● **WORK TO DO**: Gather up the lines that contain "scene".

● **DATA LINES**:

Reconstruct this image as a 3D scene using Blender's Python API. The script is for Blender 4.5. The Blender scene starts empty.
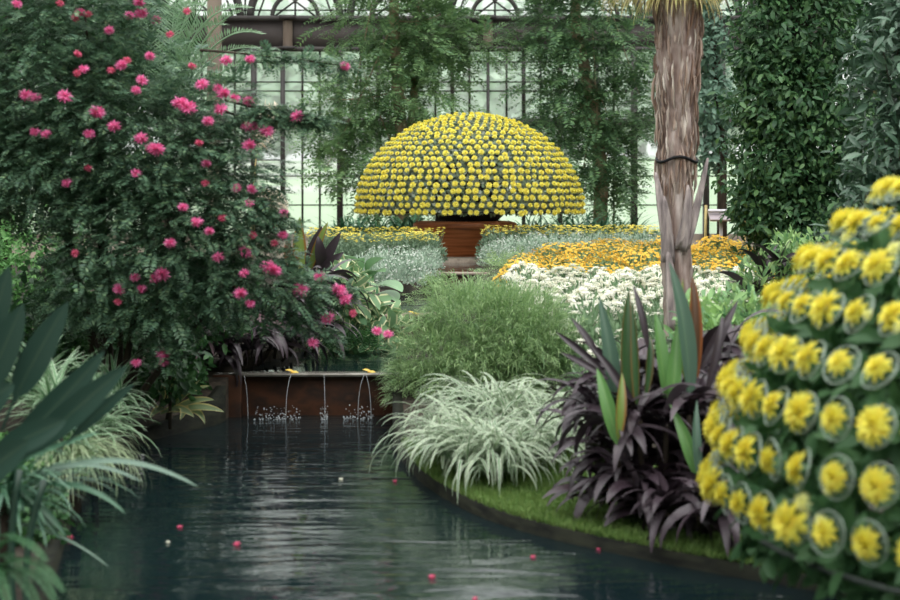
import bpy, math, random
import numpy as np
from mathutils import Vector

random.seed(7)
rng = np.random.default_rng(7)
scene = bpy.context.scene
COL = scene.collection
PI = math.pi
F = 1750.0          # focal length in pixels (70 mm on a 36 mm sensor, 900 px wide)
HZ, CX, EYE = 190.0, 450.0, 1.7


def at(px, py, d):
    """world point seen at photo pixel (px,py) at depth d"""
    return np.array([(px - CX) / F * d, d, EYE - (py - HZ) / F * d])


def gxp(px, d):
    return (px - CX) / F * d


# ------------------------------------------------------------------ mesh accumulation
class Acc:
    def __init__(self):
        self.V, self.F, self.UV, self.n = [], {}, [], 0

    def add(self, V, faces, uv=None):
        V = np.asarray(V, float).reshape(-1, 3)
        if uv is None:
            uv = np.zeros((len(V), 2))
        self.V.append(V)
        self.UV.append(np.asarray(uv, float).reshape(-1, 2))
        if not isinstance(faces, (list, tuple)) or (len(faces) and np.ndim(faces[0]) == 1):
            faces = [np.asarray(faces)]
        for f in faces:
            f = np.asarray(f, dtype=np.int64)
            if f.size == 0:
                continue
            self.F.setdefault(f.shape[1], []).append(f + self.n)
        self.n += len(V)
        return self

    def mesh(self, name, mat, smooth=False):
        V = np.concatenate(self.V)
        UV = np.concatenate(self.UV)
        loops, tot = [], []
        for k, fs in self.F.items():
            f = np.concatenate(fs)
            loops.append(f.ravel())
            tot.append(np.full(len(f), k))
        loops = np.concatenate(loops).astype(np.int32)
        tot = np.concatenate(tot).astype(np.int32)
        start = np.concatenate([[0], np.cumsum(tot)[:-1]]).astype(np.int32)
        me = bpy.data.meshes.new(name)
        me.vertices.add(len(V))
        me.vertices.foreach_set('co', V.astype(np.float32).ravel())
        me.loops.add(len(loops))
        me.loops.foreach_set('vertex_index', loops)
        me.polygons.add(len(tot))
        me.polygons.foreach_set('loop_start', start)
        me.polygons.foreach_set('loop_total', tot)
        if smooth:
            me.polygons.foreach_set('use_smooth', np.ones(len(tot), dtype=bool))
        ul = me.uv_layers.new(name='UVMap')
        ul.data.foreach_set('uv', UV[loops].astype(np.float32).ravel())
        me.update(calc_edges=True)
        if mat:
            me.materials.append(mat)
        return me

    def build(self, name, mat, parent=None, smooth=False):
        return link(name, self.mesh(name, mat, smooth), parent)


def link(name, me, parent=None):
    o = bpy.data.objects.new(name, me)
    COL.objects.link(o)
    if parent is not None:
        o.parent = parent
        # keep world-space vertices when the parent is an Empty away from the origin
        o.matrix_parent_inverse = parent_inv(parent)
    return o


def parent_inv(p):
    from mathutils import Matrix
    m = Matrix.LocRotScale(p.location, p.rotation_euler, p.scale)
    if p.parent is not None:
        m = world_of(p.parent) @ p.matrix_parent_inverse @ m
    return m.inverted()


def world_of(p):
    from mathutils import Matrix
    m = Matrix.LocRotScale(p.location, p.rotation_euler, p.scale)
    if p.parent is not None:
        m = world_of(p.parent) @ p.matrix_parent_inverse @ m
    return m


def tag(o, label=None, cat=None, group=None, kind=None):
    if label: o['label'] = label
    if cat: o['category'] = cat
    if group: o['group'] = group
    if kind: o['kind'] = kind
    return o


def thing(name, label, cat, loc=(0, 0, 0), group=None):
    o = bpy.data.objects.new(name, None)
    o.empty_display_size = .1
    COL.objects.link(o)
    o.location = Vector([float(v) for v in loc])
    return tag(o, label, cat, group)


def copy_thing(root, loc, rz=0., sc=1., label=None, group=None):
    """a copy of a thing and of each of its parts and sub-parts"""
    r = root.copy()
    COL.objects.link(r)
    r.location = Vector([float(v) for v in loc]); r.rotation_euler = (0, 0, rz); r.scale = (sc, sc, sc)
    if label: r['label'] = label
    if group: r['group'] = group
    for ch in list(root.children):
        c = ch.copy(); COL.objects.link(c); c.parent = r
        for g in list(ch.children):
            e = g.copy(); COL.objects.link(e); e.parent = c
    return r


# ------------------------------------------------------------------ materials
def nmat(name):
    m = bpy.data.materials.new(name)
    m.use_nodes = True
    nt = m.node_tree
    nt.nodes.clear()
    out = nt.nodes.new('ShaderNodeOutputMaterial')
    return m, nt, out


def ramp(nt, stops, src=None, interp='LINEAR'):
    r = nt.nodes.new('ShaderNodeValToRGB')
    r.color_ramp.interpolation = interp
    el = r.color_ramp.elements
    while len(el) < len(stops):
        el.new(0.5)
    for e, (p, c) in zip(el, stops):
        e.position = p
        e.color = (*c, 1)
    if src is not None:
        nt.links.new(src, r.inputs[0])
    return r


def srgb(r, g, b):
    f = lambda c: (c / 255 / 12.92) if c / 255 <= .04045 else ((c / 255 + .055) / 1.055) ** 2.4
    return (f(r), f(g), f(b))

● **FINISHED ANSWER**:
Reconstruct this image as a 3D scene using Blender's Python API. The script is for Blender 4.5. The Blender scene starts empty.
scene = bpy.context.scene
COL = scene.collection